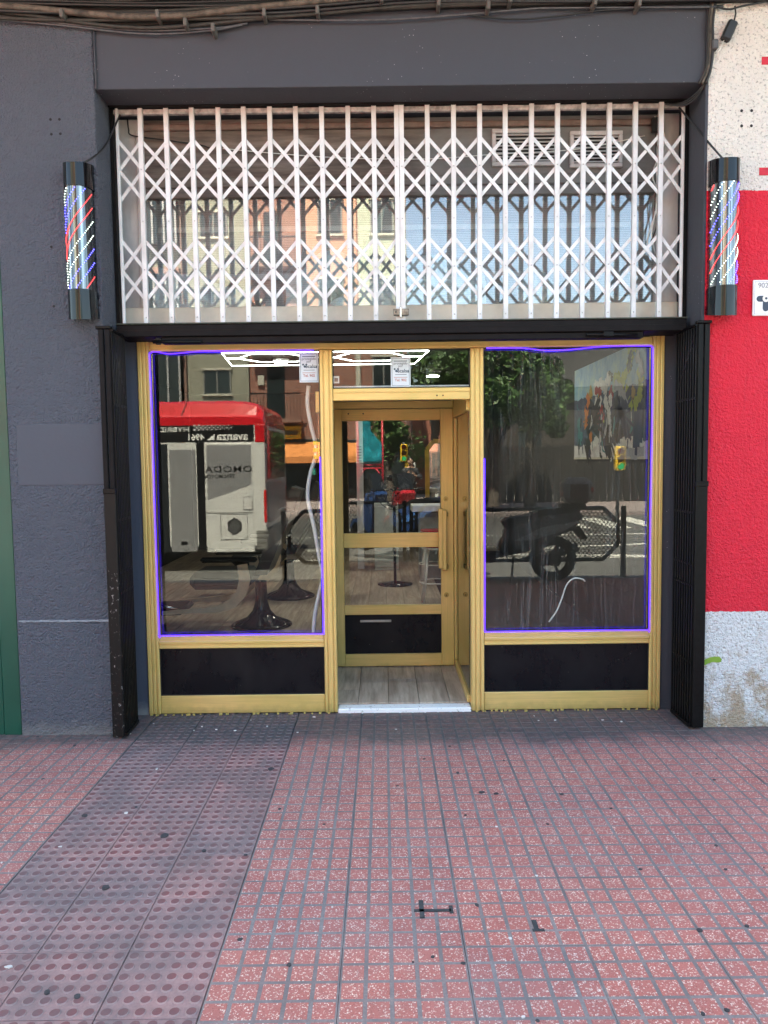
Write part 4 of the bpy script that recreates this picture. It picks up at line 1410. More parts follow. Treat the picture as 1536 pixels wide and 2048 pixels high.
def canvas():
    g = N('painted canvas background')
    v = g.pos((1, 2.0, 2.0))
    n1 = g.noise(v, 2.2, 5, .65)
    sep = g.n('SeparateXYZ'); g.l(g.pos(), sep.inputs[0])
    skyc = g.ramp(n1, [(.30, (.10, .24, .48)), (.5, (.26, .47, .64)), (.7, (.50, .68, .56))])
    low = g.ramp(n1, [(.30, (.02, .03, .06)), (.5, (.06, .08, .14)), (.72, (.12, .20, .24))])
    grd = g.ramp(g.noise(v, 5, 4), [(.3, (.55, .53, .55)), (.7, (.85, .83, .83))])
    zz = g.math('ADD', sep.outputs['Z'], g.math('MULTIPLY', n1, .16))
    col = g.mix(g.ramp(zz, [(.0, 0), (.5, 0), (1, 1)]), low, skyc)
    col = g.mix(g.math('GREATER_THAN', zz, 2.24), low, skyc)
    col = g.mix(g.math('LESS_THAN', zz, 1.79), col, grd)
    g.set(color=col, rough=.45)
    return g.m


MB().box(px - .022, px, py0, py1, pz0, pz1, .003).build('canvas', canvas(), pt)
MB().box(px - .0235, px - .0221, py0, py1, pz0, pz0 + .018).build('canvas_edge', cream_m, pt)
cols = {'black': (.012, .012, .014), 'white': (.74, .74, .72), 'red': (.40, .03, .025), 'lime': (.42, .48, .04), 'orange': (.62, .19, .03), 'teal': (.05, .22, .24), 'grey': (.40, .41, .46), 'ochre': (.52, .34, .06), 'navy': (.02, .03, .10)}
pm = {k: plain('paint ' + k, c, .4, 0, .2, 40) for k, c in cols.items()}


def stroke(c, pts, w):
    # (u across from far to near end, v up), both 0..1
    P_ = [Vector((0, py1 + (py0 - py1) * u, pz0 + (pz1 - pz0) * v)) for u, v in pts]
    P_ = smooth_path(P_, 4)
    m = MB()
    lx = px - .0232 - random.uniform(0, .0022)
    for i in range(len(P_) - 1):
        a, b = P_[i], P_[i + 1]
        ww = w * 1.6 * (1 + .3 * math.sin(i * 1.7))
        m.bar((lx, a.y, a.z), (lx, b.y, b.z), ww, .0012, (1, 0, 0))
    m.build('paint_stroke', pm[c], pt)


R_ = random.Random(11)
for c, pts, w in (('black', [(.30, .62), (.27, .45), (.30, .28), (.26, .12), (.22, .05)], .14), ('black', [(.36, .55), (.40, .40), (.38, .25)], .16), ('black', [(.60, .55), (.62, .35), (.60, .18), (.55, .10)], .20), ('black', [(.50, .12), (.55, .22), (.60, .30)], .16),
                  ('navy', [(.75, .55), (.78, .40), (.74, .30)], .24), ('navy', [(.88, .30), (.98, .28)], .22), ('black', [(.70, .30), (.72, .18)], .14),
                  ('orange', [(.26, .68), (.23, .55), (.21, .42), (.22, .34)], .075), ('ochre', [(.31, .72), (.27, .66), (.26, .56)], .07), ('orange', [(.29, .28), (.31, .18)], .05),
                  ('white', [(.34, .72), (.42, .74), (.50, .72), (.54, .66)], .07), ('white', [(.36, .60), (.42, .55), (.46, .62)], .05), ('white', [(.50, .60), (.56, .48), (.58, .34)], .05), ('white', [(.58, .62), (.60, .50)], .05),
                  ('red', [(.36, .70), (.42, .69), (.46, .66)], .04), ('red', [(.58, .68), (.60, .62), (.61, .54)], .055), ('red', [(.45, .52), (.48, .44), (.49, .38)], .05), ('red', [(.38, .50), (.42, .45)], .03),
                  ('white', [(.53, .80), (.56, .76), (.58, .72)], .06), ('black', [(.55, .82), (.60, .80), (.60, .74)], .03),
                  ('grey', [(.55, .40), (.53, .30), (.50, .20)], .03), ('grey', [(.47, .45), (.45, .30), (.43, .16)], .02), ('grey', [(.60, .38), (.58, .26), (.58, .16)], .02),
                  ('grey', [(.64, .70), (.70, .66), (.78, .56)], .05), ('lime', [(.63, .74), (.68, .77), (.72, .70), (.76, .64)], .05), ('lime', [(.72, .68), (.80, .80), (.86, .92)], .06), ('lime', [(.78, .64), (.83, .52), (.86, .44)], .05), ('lime', [(.88, .46), (.93, .52), (.96, .64), (.92, .78)], .06),
                  ('lime', [(.80, .96), (.86, .98), (.90, .94)], .04), ('black', [(.82, .93), (.84, .86), (.80, .80)], .06), ('grey', [(.90, .90), (.94, .82), (.97, .70)], .05), ('ochre', [(.88, .62), (.86, .54)], .05),
                  ('white', [(.72, .14), (.85, .15), (.98, .14)], .05), ('grey', [(.68, .08), (.85, .06), (.99, .07)], .06), ('white', [(.30, .10), (.36, .17), (.46, .21)], .05), ('teal', [(.08, .45), (.10, .30), (.09, .16)], .06), ('teal', [(.14, .30), (.13, .16)], .05)):
    stroke(c, pts, w)
for k in range(46):
    c = R_.choice(('white', 'black', 'grey', 'teal', 'ochre', 'lime', 'red', 'navy'))
    u, v = R_.uniform(.05, .97), R_.uniform(.10, .70)
    stroke(c, [(u, v), (u + R_.uniform(-.02, .02), v - R_.uniform(.02, .09)), (u + R_.uniform(-.04, .04), v - R_.uniform(.06, .16))], R_.uniform(.006, .022))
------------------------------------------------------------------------
▸ **WRITTEN PROBLEM**:
Copy the listing over exactly, skipping the pictures it holds.

▸ **COMPLETE ANSWER**:
Write part 4 of the bpy script that recreates this picture. It picks up at line 1410. More parts follow. Treat the picture as 1536 pixels wide and 2048 pixels high.
def canvas():
    g = N('painted canvas background')
    v = g.pos((1, 2.0, 2.0))
    n1 = g.noise(v, 2.2, 5, .65)
    sep = g.n('SeparateXYZ'); g.l(g.pos(), sep.inputs[0])
    skyc = g.ramp(n1, [(.30, (.10, .24, .48)), (.5, (.26, .47, .64)), (.7, (.50, .68, .56))])
    low = g.ramp(n1, [(.30, (.02, .03, .06)), (.5, (.06, .08, .14)), (.72, (.12, .20, .24))])
    grd = g.ramp(g.noise(v, 5, 4), [(.3, (.55, .53, .55)), (.7, (.85, .83, .83))])
    zz = g.math('ADD', sep.outputs['Z'], g.math('MULTIPLY', n1, .16))
    col = g.mix(g.ramp(zz, [(.0, 0), (.5, 0), (1, 1)]), low, skyc)
    col = g.mix(g.math('GREATER_THAN', zz, 2.24), low, skyc)
    col = g.mix(g.math('LESS_THAN', zz, 1.79), col, grd)
    g.set(color=col, rough=.45)
    return g.m


MB().box(px - .022, px, py0, py1, pz0, pz1, .003).build('canvas', canvas(), pt)
MB().box(px - .0235, px - .0221, py0, py1, pz0, pz0 + .018).build('canvas_edge', cream_m, pt)
cols = {'black': (.012, .012, .014), 'white': (.74, .74, .72), 'red': (.40, .03, .025), 'lime': (.42, .48, .04), 'orange': (.62, .19, .03), 'teal': (.05, .22, .24), 'grey': (.40, .41, .46), 'ochre': (.52, .34, .06), 'navy': (.02, .03, .10)}
pm = {k: plain('paint ' + k, c, .4, 0, .2, 40) for k, c in cols.items()}


def stroke(c, pts, w):
    # (u across from far to near end, v up), both 0..1
    P_ = [Vector((0, py1 + (py0 - py1) * u, pz0 + (pz1 - pz0) * v)) for u, v in pts]
    P_ = smooth_path(P_, 4)
    m = MB()
    lx = px - .0232 - random.uniform(0, .0022)
    for i in range(len(P_) - 1):
        a, b = P_[i], P_[i + 1]
        ww = w * 1.6 * (1 + .3 * math.sin(i * 1.7))
        m.bar((lx, a.y, a.z), (lx, b.y, b.z), ww, .0012, (1, 0, 0))
    m.build('paint_stroke', pm[c], pt)


R_ = random.Random(11)
for c, pts, w in (('black', [(.30, .62), (.27, .45), (.30, .28), (.26, .12), (.22, .05)], .14), ('black', [(.36, .55), (.40, .40), (.38, .25)], .16), ('black', [(.60, .55), (.62, .35), (.60, .18), (.55, .10)], .20), ('black', [(.50, .12), (.55, .22), (.60, .30)], .16),
                  ('navy', [(.75, .55), (.78, .40), (.74, .30)], .24), ('navy', [(.88, .30), (.98, .28)], .22), ('black', [(.70, .30), (.72, .18)], .14),
                  ('orange', [(.26, .68), (.23, .55), (.21, .42), (.22, .34)], .075), ('ochre', [(.31, .72), (.27, .66), (.26, .56)], .07), ('orange', [(.29, .28), (.31, .18)], .05),
                  ('white', [(.34, .72), (.42, .74), (.50, .72), (.54, .66)], .07), ('white', [(.36, .60), (.42, .55), (.46, .62)], .05), ('white', [(.50, .60), (.56, .48), (.58, .34)], .05), ('white', [(.58, .62), (.60, .50)], .05),
                  ('red', [(.36, .70), (.42, .69), (.46, .66)], .04), ('red', [(.58, .68), (.60, .62), (.61, .54)], .055), ('red', [(.45, .52), (.48, .44), (.49, .38)], .05), ('red', [(.38, .50), (.42, .45)], .03),
                  ('white', [(.53, .80), (.56, .76), (.58, .72)], .06), ('black', [(.55, .82), (.60, .80), (.60, .74)], .03),
                  ('grey', [(.55, .40), (.53, .30), (.50, .20)], .03), ('grey', [(.47, .45), (.45, .30), (.43, .16)], .02), ('grey', [(.60, .38), (.58, .26), (.58, .16)], .02),
                  ('grey', [(.64, .70), (.70, .66), (.78, .56)], .05), ('lime', [(.63, .74), (.68, .77), (.72, .70), (.76, .64)], .05), ('lime', [(.72, .68), (.80, .80), (.86, .92)], .06), ('lime', [(.78, .64), (.83, .52), (.86, .44)], .05), ('lime', [(.88, .46), (.93, .52), (.96, .64), (.92, .78)], .06),
                  ('lime', [(.80, .96), (.86, .98), (.90, .94)], .04), ('black', [(.82, .93), (.84, .86), (.80, .80)], .06), ('grey', [(.90, .90), (.94, .82), (.97, .70)], .05), ('ochre', [(.88, .62), (.86, .54)], .05),
                  ('white', [(.72, .14), (.85, .15), (.98, .14)], .05), ('grey', [(.68, .08), (.85, .06), (.99, .07)], .06), ('white', [(.30, .10), (.36, .17), (.46, .21)], .05), ('teal', [(.08, .45), (.10, .30), (.09, .16)], .06), ('teal', [(.14, .30), (.13, .16)], .05)):
    stroke(c, pts, w)
for k in range(46):
    c = R_.choice(('white', 'black', 'grey', 'teal', 'ochre', 'lime', 'red', 'navy'))
    u, v = R_.uniform(.05, .97), R_.uniform(.10, .70)
    stroke(c, [(u, v), (u + R_.uniform(-.02, .02), v - R_.uniform(.02, .09)), (u + R_.uniform(-.04, .04), v - R_.uniform(.06, .16))], R_.uniform(.006, .022))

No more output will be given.